1 - It doesn't solve the Social Security problem. It doesn't even solve what you identify as the problem (the fiscal balance of the SS system), and it doesn't touch the larger problem (the cost of Social Security and other entitlements.

2 - The Social Security Tax is in isolation regressive, but taxes as a whole in the US are progressive, with the wealthy paying most of the taxes and also paying a disproportionate share, even with SS taxes being regressive. If you are going to eliminate the regressive part by greatly increasing taxes for high income workers, than there isn't any justification for the extent that the income tax rates climb as workers make more money.

3 - Large tax increases are damaging to the country.

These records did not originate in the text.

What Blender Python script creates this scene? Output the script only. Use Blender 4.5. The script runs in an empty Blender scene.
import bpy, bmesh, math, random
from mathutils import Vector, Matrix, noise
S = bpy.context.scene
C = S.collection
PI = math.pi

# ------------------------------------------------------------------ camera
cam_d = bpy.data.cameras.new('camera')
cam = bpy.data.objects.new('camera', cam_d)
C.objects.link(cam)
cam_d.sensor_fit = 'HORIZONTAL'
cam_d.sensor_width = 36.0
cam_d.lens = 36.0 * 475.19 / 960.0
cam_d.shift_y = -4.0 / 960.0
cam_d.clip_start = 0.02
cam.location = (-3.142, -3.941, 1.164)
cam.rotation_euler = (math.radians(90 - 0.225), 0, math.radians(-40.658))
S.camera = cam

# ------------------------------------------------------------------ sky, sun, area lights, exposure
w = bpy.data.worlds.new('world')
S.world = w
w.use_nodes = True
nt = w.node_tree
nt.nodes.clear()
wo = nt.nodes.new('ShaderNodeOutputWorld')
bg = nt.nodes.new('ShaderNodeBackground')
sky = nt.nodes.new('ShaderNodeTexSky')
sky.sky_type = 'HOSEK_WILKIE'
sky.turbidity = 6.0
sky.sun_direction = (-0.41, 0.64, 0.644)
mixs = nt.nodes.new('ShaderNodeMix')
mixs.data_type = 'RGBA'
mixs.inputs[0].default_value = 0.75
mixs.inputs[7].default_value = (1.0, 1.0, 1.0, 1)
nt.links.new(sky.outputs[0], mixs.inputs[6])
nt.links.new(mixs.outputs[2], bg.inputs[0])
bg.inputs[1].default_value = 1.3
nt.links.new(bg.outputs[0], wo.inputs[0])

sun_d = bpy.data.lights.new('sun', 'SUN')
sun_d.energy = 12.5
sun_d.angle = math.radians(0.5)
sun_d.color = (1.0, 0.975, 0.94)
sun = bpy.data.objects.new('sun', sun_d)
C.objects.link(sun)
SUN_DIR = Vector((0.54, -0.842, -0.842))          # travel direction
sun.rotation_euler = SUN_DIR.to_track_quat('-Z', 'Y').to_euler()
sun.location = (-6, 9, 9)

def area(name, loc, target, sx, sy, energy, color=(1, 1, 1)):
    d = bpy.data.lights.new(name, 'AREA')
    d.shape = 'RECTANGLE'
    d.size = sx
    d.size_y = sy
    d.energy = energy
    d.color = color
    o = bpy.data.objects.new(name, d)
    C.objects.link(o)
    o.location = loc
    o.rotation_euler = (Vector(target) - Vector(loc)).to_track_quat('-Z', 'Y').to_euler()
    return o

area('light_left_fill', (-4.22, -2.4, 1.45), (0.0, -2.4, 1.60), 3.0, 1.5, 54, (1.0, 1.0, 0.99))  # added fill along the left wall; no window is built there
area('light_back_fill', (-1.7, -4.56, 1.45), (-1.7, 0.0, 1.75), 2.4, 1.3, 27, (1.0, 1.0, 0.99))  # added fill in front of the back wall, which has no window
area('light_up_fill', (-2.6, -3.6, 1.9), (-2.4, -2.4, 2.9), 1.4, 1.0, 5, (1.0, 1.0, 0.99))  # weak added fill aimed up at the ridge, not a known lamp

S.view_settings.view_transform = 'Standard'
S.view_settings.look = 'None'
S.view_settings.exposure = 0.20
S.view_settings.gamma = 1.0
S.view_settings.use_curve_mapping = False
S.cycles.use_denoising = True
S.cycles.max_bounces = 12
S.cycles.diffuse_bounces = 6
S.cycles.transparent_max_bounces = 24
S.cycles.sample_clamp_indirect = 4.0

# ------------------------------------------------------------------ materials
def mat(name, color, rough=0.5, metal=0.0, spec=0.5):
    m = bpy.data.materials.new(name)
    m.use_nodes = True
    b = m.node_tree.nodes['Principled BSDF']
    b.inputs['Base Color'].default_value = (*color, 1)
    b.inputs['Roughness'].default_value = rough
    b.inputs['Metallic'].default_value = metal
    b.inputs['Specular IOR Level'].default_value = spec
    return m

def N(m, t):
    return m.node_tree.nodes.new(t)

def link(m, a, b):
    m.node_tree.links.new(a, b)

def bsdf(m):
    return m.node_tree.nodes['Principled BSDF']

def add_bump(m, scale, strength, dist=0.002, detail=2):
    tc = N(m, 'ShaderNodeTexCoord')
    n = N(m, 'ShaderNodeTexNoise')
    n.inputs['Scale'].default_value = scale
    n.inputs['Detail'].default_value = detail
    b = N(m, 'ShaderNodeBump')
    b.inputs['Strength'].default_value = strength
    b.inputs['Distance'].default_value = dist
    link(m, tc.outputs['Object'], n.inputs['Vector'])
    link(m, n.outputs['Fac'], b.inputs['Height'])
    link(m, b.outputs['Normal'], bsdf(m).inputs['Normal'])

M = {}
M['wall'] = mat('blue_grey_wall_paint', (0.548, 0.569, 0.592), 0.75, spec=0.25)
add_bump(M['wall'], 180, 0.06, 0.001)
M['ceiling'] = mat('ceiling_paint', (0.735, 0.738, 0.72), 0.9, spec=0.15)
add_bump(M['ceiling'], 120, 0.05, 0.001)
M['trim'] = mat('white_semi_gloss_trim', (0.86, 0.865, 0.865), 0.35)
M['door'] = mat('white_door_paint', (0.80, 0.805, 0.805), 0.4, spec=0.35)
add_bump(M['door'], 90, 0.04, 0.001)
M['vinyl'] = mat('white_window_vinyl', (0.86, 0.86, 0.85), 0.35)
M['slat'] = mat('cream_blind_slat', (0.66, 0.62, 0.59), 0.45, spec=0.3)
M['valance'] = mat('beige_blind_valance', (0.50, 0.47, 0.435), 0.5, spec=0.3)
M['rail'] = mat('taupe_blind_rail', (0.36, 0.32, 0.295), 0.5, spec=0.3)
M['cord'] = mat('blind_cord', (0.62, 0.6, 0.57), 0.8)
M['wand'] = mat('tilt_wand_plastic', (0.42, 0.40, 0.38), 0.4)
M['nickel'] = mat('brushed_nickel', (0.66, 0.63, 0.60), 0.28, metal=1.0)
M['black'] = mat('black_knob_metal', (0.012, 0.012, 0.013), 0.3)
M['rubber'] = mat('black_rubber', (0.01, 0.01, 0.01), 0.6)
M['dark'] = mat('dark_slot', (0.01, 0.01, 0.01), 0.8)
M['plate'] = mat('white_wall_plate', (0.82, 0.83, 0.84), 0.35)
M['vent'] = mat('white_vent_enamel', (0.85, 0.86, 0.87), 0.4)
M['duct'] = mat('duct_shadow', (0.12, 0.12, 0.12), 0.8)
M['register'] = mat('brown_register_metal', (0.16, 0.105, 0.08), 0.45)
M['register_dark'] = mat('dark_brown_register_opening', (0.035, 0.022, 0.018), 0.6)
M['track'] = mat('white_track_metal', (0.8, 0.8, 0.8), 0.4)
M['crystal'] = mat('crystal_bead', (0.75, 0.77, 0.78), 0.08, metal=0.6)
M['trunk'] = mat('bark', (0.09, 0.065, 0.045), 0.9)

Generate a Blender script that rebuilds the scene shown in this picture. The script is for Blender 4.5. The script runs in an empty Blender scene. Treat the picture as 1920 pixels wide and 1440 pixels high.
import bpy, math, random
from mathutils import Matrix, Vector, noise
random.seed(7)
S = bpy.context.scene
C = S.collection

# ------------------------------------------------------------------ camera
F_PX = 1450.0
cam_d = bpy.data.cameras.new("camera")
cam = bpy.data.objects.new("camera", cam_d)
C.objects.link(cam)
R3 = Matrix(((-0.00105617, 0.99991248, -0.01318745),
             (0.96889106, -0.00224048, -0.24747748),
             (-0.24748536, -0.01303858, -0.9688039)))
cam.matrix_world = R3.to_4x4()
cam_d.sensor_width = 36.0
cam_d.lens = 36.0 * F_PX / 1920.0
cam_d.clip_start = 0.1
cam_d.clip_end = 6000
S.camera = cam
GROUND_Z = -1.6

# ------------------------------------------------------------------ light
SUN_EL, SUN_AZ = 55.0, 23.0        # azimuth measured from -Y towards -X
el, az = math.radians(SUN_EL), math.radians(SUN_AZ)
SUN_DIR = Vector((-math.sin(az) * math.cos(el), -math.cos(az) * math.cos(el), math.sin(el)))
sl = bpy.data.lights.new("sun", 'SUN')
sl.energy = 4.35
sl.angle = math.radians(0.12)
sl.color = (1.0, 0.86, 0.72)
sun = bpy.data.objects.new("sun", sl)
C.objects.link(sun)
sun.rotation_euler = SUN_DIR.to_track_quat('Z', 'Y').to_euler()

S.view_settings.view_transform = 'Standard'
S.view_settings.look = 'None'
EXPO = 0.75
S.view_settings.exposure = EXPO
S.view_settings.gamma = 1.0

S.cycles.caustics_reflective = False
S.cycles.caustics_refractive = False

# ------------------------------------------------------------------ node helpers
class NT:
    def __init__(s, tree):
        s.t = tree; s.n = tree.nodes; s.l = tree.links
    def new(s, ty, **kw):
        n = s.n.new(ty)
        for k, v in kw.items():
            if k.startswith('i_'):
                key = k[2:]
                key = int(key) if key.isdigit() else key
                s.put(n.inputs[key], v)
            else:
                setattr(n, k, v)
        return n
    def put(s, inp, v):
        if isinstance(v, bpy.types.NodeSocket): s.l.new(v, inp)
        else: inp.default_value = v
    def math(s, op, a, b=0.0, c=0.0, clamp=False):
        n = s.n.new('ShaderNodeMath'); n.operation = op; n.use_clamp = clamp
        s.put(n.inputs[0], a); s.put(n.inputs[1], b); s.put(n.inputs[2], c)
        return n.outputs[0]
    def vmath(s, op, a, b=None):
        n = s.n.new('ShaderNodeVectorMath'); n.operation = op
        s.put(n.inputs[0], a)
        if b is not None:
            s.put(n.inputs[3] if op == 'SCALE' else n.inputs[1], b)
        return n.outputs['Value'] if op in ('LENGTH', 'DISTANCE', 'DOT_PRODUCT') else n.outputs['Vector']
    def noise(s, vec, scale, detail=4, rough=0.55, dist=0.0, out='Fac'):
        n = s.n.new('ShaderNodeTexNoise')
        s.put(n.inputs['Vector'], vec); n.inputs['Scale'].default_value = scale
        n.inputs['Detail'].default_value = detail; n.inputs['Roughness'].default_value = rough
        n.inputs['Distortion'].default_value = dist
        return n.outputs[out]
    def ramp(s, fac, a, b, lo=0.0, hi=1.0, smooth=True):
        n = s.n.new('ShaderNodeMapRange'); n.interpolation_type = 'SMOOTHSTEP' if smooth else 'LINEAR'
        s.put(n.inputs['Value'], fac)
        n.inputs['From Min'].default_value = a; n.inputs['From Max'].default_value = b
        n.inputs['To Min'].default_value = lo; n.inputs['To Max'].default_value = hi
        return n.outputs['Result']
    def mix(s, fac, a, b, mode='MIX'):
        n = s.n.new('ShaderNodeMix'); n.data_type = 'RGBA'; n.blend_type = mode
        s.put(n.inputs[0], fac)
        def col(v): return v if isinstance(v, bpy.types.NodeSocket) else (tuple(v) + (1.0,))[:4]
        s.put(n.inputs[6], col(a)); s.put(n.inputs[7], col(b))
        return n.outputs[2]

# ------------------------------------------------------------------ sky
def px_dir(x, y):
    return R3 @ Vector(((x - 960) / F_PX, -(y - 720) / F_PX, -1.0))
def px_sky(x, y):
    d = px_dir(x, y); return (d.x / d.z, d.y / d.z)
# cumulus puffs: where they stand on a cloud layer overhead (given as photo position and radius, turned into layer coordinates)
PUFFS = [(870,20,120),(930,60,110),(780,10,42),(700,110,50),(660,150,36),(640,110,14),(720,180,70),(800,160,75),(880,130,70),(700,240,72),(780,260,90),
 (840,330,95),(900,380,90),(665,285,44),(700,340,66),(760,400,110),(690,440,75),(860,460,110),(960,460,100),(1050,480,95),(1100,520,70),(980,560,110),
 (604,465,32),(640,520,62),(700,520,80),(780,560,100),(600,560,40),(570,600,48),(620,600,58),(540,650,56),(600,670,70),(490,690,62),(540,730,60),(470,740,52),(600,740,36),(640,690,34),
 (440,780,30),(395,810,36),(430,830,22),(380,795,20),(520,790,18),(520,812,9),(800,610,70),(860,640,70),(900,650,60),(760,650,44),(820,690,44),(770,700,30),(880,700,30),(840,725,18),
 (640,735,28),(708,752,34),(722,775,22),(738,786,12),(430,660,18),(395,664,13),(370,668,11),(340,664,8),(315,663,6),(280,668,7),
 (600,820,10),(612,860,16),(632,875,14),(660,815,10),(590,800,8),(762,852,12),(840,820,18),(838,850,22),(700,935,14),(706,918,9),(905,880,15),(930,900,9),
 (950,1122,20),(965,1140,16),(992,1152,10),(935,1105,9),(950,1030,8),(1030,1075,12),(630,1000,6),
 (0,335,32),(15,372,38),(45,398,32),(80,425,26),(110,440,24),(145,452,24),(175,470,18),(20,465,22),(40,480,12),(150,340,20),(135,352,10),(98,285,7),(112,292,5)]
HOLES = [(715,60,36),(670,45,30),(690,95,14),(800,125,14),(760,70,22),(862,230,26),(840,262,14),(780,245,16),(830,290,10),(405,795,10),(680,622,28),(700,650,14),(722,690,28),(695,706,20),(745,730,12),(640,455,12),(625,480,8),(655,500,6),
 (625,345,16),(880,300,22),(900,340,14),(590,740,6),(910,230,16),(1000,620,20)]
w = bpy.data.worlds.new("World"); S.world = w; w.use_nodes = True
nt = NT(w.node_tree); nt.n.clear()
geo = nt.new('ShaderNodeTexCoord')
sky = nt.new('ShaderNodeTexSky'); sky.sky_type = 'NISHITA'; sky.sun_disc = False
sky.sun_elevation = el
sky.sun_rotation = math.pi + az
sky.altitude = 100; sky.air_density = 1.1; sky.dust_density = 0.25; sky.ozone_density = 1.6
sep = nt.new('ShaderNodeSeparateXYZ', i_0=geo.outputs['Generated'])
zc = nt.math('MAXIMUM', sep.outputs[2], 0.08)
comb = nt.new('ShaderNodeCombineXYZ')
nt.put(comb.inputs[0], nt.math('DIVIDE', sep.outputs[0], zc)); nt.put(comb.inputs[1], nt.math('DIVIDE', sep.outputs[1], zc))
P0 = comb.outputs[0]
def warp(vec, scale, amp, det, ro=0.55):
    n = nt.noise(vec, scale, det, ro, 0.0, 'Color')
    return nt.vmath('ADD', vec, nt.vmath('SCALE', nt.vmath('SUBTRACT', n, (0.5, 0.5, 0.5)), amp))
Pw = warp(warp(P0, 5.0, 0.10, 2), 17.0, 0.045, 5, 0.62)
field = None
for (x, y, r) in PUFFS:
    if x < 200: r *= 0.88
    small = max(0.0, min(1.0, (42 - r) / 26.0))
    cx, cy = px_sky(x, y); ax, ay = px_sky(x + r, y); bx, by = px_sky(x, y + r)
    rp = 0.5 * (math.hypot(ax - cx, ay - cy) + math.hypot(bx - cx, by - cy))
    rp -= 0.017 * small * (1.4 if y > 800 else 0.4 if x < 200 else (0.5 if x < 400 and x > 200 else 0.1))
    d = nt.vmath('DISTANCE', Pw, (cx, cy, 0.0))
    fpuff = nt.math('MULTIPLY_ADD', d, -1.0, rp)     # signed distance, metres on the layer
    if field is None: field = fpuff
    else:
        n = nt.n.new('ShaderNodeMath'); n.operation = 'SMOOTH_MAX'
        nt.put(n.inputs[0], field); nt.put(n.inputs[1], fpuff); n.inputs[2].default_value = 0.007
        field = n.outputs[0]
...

The biggest hedge fund manager made the same last year as 81,000 average American families.

Which doesn't mean that imposing high taxes on him is a good idea, and even if it was increasing the cap on social security taxes wouldn't touch him, it would instead harm high wage employees, who are upper middle or lower upper class, not mega-rich.


You said the cost of entitlements are spiraling out of control. I believe that was when I asked (again) how much is too much? Give me a number, a percentage, a ballpark because it just sounds like indistinct grumbling.


You want the current cost, look it up, its in a million places on the net. You want the future costs? You expect an exact prediction? The ballpark is that entitlements are taking an ever large portion of our economy, and in the coming years will exceed, not just the nominal or even real dollar amounts of the current total for all government spending, but also the percentage of the economy of all current government spending.

Shrink the military to zero, and you still have a massively increasing budget.